Court records say that Aswat travelled to New York on an Air India flight from London in November 1999, then went to Seattle to meet with Ujaama. He then went to Bly and "met potential candidates for jihad training" and began working with Ujaama to set up passwords, security patrols and firearms training.
He appeared in Seattle again in February 2000, and for several months lived at the now-defunct Dar-us-Salaam Mosque in the city. By then, the documents allege, he was openly referring to himself as bin Laden's hit man.
Although US investigators are convinced about the danger posed by Aswat, the plan to set up the camp ultimately failed. Among the reasons given include the fact that he and Ujaama had to share a dilapidated trailer, with no bathroom or running water. There was no food and they were forced to hunt quail and rabbits to eat.
Locals who lived near to the ranch remember their Muslim neighbours. Carlton Poole said:
"People heard gunshots coming from the ranch but everyone around here has a gun and we figured it was folk out shooting rabbits. We had no idea we had al-Qaeda in our midst."
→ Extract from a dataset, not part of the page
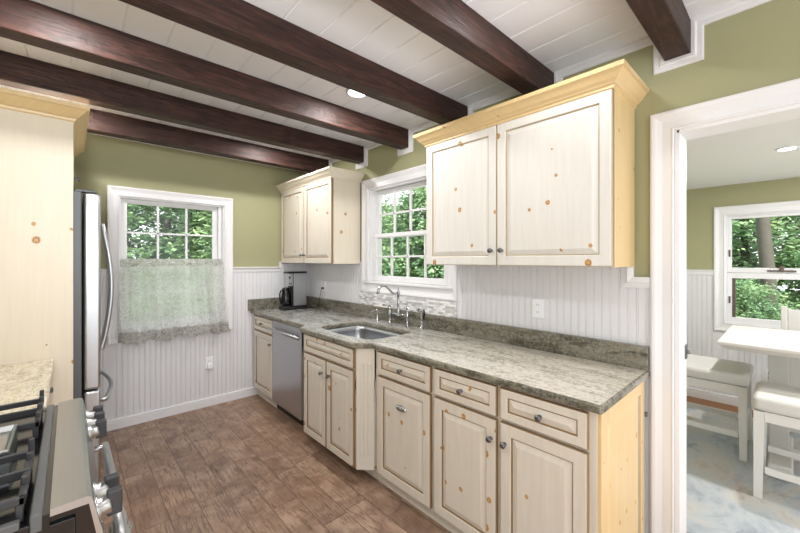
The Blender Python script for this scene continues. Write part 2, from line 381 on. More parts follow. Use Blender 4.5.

The FBI said that Aswat left Oregon in disgust and returned to Britain, dismissive of the Bly training camp proposal. It was believed that it was after this that Aswat travelled to Afghanistan, where he was killed.
"Until the past two weeks, the FBI thought that Haroon had been killed. That no longer appears to be the case, " a US law enforcement official said.
"His name has surfaced in the UK in connection with the London bombings. We are actively working with the the UK authorities to establish his movements."